Entries with scene source code
################

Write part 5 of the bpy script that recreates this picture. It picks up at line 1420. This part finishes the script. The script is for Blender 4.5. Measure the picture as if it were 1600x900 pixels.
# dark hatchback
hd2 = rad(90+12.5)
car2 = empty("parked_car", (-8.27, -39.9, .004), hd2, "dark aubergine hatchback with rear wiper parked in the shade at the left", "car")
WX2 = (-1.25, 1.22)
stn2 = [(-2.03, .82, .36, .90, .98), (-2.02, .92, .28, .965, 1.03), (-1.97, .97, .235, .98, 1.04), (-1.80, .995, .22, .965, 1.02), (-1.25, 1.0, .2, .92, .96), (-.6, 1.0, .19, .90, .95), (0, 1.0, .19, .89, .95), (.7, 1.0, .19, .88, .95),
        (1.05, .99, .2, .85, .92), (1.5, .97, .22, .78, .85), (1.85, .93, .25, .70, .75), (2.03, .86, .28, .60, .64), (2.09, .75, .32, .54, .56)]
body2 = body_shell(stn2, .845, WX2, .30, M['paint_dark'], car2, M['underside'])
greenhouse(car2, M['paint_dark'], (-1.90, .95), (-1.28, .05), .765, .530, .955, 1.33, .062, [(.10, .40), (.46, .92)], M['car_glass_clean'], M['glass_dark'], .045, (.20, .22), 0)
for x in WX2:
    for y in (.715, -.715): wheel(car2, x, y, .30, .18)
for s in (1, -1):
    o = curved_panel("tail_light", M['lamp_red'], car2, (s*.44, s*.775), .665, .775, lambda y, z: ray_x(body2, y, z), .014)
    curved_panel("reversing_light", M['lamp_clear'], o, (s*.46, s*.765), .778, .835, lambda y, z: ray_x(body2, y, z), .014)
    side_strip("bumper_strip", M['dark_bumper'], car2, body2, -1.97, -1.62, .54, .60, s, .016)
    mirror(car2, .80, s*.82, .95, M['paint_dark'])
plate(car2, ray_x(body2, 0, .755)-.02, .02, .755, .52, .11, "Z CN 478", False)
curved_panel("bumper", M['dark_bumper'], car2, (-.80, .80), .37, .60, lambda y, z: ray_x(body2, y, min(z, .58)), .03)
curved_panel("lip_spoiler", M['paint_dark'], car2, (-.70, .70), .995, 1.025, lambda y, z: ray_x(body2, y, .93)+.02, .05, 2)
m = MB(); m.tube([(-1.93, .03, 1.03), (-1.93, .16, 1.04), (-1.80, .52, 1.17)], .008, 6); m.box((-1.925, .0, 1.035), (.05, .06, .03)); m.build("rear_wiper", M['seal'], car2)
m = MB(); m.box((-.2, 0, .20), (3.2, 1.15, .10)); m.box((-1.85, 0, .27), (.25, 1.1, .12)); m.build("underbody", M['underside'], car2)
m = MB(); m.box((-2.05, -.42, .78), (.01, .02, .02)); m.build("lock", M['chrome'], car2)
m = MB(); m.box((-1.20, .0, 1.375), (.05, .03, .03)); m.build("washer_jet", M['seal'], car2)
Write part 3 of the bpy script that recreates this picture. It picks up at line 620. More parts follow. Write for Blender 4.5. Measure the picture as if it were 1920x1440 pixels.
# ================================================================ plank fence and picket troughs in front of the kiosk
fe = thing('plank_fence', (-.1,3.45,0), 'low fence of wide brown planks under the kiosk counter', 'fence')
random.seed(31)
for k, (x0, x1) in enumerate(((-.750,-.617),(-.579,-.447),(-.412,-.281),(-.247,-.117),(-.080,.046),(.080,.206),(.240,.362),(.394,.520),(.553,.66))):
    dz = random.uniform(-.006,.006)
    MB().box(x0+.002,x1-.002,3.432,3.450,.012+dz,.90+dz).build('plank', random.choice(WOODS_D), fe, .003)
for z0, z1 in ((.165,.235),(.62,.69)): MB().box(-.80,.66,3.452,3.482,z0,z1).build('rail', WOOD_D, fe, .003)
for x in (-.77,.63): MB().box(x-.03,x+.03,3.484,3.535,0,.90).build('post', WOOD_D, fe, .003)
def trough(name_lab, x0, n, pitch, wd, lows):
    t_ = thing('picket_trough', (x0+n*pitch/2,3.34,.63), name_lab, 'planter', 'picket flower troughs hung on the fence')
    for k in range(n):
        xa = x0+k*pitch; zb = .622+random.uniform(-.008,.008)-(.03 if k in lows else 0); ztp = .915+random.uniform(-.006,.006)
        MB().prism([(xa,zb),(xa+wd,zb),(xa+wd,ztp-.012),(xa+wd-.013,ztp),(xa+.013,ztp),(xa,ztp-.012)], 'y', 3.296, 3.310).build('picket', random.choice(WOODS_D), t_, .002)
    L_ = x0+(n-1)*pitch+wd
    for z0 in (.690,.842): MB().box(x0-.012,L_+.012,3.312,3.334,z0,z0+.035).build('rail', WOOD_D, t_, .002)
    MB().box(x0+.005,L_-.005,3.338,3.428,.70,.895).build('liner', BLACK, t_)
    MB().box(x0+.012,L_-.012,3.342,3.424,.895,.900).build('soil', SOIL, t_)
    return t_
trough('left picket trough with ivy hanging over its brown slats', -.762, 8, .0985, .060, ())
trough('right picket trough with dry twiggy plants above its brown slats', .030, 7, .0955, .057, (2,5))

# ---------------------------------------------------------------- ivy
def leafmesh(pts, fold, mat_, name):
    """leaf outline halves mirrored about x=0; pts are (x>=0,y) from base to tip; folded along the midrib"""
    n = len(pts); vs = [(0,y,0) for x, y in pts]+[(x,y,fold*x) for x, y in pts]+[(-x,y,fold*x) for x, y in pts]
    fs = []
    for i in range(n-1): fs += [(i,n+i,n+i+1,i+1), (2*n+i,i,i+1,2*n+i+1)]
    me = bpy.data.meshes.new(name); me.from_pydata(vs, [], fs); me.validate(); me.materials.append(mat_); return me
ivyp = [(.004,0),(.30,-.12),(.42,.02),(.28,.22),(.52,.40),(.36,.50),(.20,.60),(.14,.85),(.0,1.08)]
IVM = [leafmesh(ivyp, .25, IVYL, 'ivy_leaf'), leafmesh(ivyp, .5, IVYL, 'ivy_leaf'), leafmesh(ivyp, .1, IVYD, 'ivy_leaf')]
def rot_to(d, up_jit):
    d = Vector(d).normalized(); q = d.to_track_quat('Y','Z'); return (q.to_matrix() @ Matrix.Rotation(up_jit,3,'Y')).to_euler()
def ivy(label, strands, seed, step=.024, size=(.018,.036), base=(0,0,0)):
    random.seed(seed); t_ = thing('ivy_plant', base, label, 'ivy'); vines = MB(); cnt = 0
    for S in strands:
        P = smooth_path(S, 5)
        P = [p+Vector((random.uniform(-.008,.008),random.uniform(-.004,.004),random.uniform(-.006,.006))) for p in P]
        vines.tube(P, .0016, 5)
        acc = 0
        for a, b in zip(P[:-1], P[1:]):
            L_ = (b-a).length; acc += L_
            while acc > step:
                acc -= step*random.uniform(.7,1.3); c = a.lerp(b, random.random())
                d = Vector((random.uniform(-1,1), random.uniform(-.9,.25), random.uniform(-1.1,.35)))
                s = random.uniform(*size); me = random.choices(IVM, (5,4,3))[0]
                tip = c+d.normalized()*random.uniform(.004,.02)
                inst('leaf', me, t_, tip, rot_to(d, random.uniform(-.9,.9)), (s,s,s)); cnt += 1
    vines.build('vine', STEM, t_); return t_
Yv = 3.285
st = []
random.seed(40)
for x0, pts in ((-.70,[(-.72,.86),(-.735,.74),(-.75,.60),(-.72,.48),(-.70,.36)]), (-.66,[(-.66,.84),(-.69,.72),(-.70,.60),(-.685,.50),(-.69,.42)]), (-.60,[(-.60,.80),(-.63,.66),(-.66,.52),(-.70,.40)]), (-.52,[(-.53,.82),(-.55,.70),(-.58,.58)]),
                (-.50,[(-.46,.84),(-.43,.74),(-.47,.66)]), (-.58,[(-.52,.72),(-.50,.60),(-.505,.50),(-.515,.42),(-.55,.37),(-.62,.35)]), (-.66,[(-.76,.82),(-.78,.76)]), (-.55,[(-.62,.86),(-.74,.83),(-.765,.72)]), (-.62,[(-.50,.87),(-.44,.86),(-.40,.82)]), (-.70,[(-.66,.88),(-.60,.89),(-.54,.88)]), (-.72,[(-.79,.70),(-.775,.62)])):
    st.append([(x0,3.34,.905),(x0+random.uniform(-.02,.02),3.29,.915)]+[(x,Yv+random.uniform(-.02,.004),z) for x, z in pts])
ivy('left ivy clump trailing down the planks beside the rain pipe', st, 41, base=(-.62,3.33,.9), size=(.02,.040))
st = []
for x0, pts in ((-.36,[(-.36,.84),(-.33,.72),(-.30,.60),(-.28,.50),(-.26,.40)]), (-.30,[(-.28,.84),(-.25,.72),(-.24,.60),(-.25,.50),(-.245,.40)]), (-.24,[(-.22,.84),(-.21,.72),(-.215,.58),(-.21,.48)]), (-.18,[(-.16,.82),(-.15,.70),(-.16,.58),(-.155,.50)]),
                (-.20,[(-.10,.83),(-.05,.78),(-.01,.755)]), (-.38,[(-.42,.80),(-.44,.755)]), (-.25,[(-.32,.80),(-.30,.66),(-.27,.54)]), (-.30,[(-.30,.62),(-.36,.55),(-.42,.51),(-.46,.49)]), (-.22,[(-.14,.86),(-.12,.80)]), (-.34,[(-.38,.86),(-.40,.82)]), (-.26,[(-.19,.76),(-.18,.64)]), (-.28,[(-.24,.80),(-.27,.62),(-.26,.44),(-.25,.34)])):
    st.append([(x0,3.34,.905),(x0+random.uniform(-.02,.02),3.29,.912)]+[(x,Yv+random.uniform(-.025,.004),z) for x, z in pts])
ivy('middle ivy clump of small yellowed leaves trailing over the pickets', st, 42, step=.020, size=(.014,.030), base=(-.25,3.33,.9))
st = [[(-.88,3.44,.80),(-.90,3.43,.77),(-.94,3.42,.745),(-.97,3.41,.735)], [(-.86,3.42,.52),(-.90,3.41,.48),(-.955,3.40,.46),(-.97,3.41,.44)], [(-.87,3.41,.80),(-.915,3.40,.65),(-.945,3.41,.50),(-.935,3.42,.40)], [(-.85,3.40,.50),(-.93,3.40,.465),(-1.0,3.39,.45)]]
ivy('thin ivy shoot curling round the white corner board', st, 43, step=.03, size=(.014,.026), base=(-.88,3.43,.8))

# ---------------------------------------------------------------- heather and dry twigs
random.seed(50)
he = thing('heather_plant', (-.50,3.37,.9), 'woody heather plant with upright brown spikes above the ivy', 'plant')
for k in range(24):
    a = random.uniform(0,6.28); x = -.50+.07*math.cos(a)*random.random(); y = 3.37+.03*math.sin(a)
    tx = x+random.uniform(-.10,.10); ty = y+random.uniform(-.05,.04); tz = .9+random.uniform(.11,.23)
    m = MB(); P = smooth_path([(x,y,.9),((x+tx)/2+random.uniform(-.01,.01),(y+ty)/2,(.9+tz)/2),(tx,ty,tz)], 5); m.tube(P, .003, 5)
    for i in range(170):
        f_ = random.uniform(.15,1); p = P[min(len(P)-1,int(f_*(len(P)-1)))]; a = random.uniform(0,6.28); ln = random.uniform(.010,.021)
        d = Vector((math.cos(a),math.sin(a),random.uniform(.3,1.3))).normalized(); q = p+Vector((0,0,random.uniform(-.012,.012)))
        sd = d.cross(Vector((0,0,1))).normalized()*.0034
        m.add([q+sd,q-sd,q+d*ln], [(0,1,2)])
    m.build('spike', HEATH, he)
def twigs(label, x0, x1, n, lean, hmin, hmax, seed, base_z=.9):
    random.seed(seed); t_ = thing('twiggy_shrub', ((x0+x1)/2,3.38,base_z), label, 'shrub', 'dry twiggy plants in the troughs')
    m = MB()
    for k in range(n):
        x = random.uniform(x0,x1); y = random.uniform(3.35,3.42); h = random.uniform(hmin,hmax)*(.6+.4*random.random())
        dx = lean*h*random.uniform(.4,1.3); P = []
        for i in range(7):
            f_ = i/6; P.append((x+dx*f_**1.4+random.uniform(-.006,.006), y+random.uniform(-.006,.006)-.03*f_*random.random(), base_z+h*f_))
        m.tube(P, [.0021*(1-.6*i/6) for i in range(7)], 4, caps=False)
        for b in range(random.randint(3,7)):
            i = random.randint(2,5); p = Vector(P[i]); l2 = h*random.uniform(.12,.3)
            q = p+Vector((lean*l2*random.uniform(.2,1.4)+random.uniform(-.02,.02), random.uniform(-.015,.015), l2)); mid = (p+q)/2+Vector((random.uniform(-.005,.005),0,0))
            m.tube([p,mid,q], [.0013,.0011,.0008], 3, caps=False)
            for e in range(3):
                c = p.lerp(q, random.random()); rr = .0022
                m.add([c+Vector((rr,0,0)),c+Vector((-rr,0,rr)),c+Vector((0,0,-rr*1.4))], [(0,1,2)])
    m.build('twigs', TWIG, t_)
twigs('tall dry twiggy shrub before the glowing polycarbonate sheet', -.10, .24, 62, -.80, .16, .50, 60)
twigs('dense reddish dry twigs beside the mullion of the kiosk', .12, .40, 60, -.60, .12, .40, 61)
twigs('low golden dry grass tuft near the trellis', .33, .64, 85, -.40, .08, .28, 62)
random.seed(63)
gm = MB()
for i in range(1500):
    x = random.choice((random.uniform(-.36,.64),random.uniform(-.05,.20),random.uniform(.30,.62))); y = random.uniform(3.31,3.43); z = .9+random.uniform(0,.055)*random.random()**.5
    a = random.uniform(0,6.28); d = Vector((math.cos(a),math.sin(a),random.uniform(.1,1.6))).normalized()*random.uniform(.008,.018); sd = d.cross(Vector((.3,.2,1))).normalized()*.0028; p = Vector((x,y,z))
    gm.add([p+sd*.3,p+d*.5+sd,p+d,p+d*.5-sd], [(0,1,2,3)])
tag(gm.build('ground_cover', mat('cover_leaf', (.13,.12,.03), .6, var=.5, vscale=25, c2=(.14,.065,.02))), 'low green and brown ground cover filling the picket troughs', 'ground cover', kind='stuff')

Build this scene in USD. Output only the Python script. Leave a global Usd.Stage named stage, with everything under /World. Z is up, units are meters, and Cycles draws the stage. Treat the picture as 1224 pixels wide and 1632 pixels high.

################

## EXERCISE GOAL:
Transcribe only, please, the lines from the first line of the records through the line with "m = MB(); m.box((-1.20, .0, 1.375), (.05, .03, .03));". Both of those lines are included.

## RESPONSE TO THE TASK:
Write part 5 of the bpy script that recreates this picture. It picks up at line 1420. This part finishes the script. The script is for Blender 4.5. Measure the picture as if it were 1600x900 pixels.
# dark hatchback
hd2 = rad(90+12.5)
car2 = empty("parked_car", (-8.27, -39.9, .004), hd2, "dark aubergine hatchback with rear wiper parked in the shade at the left", "car")
WX2 = (-1.25, 1.22)
stn2 = [(-2.03, .82, .36, .90, .98), (-2.02, .92, .28, .965, 1.03), (-1.97, .97, .235, .98, 1.04), (-1.80, .995, .22, .965, 1.02), (-1.25, 1.0, .2, .92, .96), (-.6, 1.0, .19, .90, .95), (0, 1.0, .19, .89, .95), (.7, 1.0, .19, .88, .95),
        (1.05, .99, .2, .85, .92), (1.5, .97, .22, .78, .85), (1.85, .93, .25, .70, .75), (2.03, .86, .28, .60, .64), (2.09, .75, .32, .54, .56)]
body2 = body_shell(stn2, .845, WX2, .30, M['paint_dark'], car2, M['underside'])
greenhouse(car2, M['paint_dark'], (-1.90, .95), (-1.28, .05), .765, .530, .955, 1.33, .062, [(.10, .40), (.46, .92)], M['car_glass_clean'], M['glass_dark'], .045, (.20, .22), 0)
for x in WX2:
    for y in (.715, -.715): wheel(car2, x, y, .30, .18)
for s in (1, -1):
    o = curved_panel("tail_light", M['lamp_red'], car2, (s*.44, s*.775), .665, .775, lambda y, z: ray_x(body2, y, z), .014)
    curved_panel("reversing_light", M['lamp_clear'], o, (s*.46, s*.765), .778, .835, lambda y, z: ray_x(body2, y, z), .014)
    side_strip("bumper_strip", M['dark_bumper'], car2, body2, -1.97, -1.62, .54, .60, s, .016)
    mirror(car2, .80, s*.82, .95, M['paint_dark'])
plate(car2, ray_x(body2, 0, .755)-.02, .02, .755, .52, .11, "Z CN 478", False)
curved_panel("bumper", M['dark_bumper'], car2, (-.80, .80), .37, .60, lambda y, z: ray_x(body2, y, min(z, .58)), .03)
curved_panel("lip_spoiler", M['paint_dark'], car2, (-.70, .70), .995, 1.025, lambda y, z: ray_x(body2, y, .93)+.02, .05, 2)
m = MB(); m.tube([(-1.93, .03, 1.03), (-1.93, .16, 1.04), (-1.80, .52, 1.17)], .008, 6); m.box((-1.925, .0, 1.035), (.05, .06, .03)); m.build("rear_wiper", M['seal'], car2)
m = MB(); m.box((-.2, 0, .20), (3.2, 1.15, .10)); m.box((-1.85, 0, .27), (.25, 1.1, .12)); m.build("underbody", M['underside'], car2)
m = MB(); m.box((-2.05, -.42, .78), (.01, .02, .02)); m.build("lock", M['chrome'], car2)
m = MB(); m.box((-1.20, .0, 1.375), (.05, .03, .03)); m.build("washer_jet", M['seal'], car2)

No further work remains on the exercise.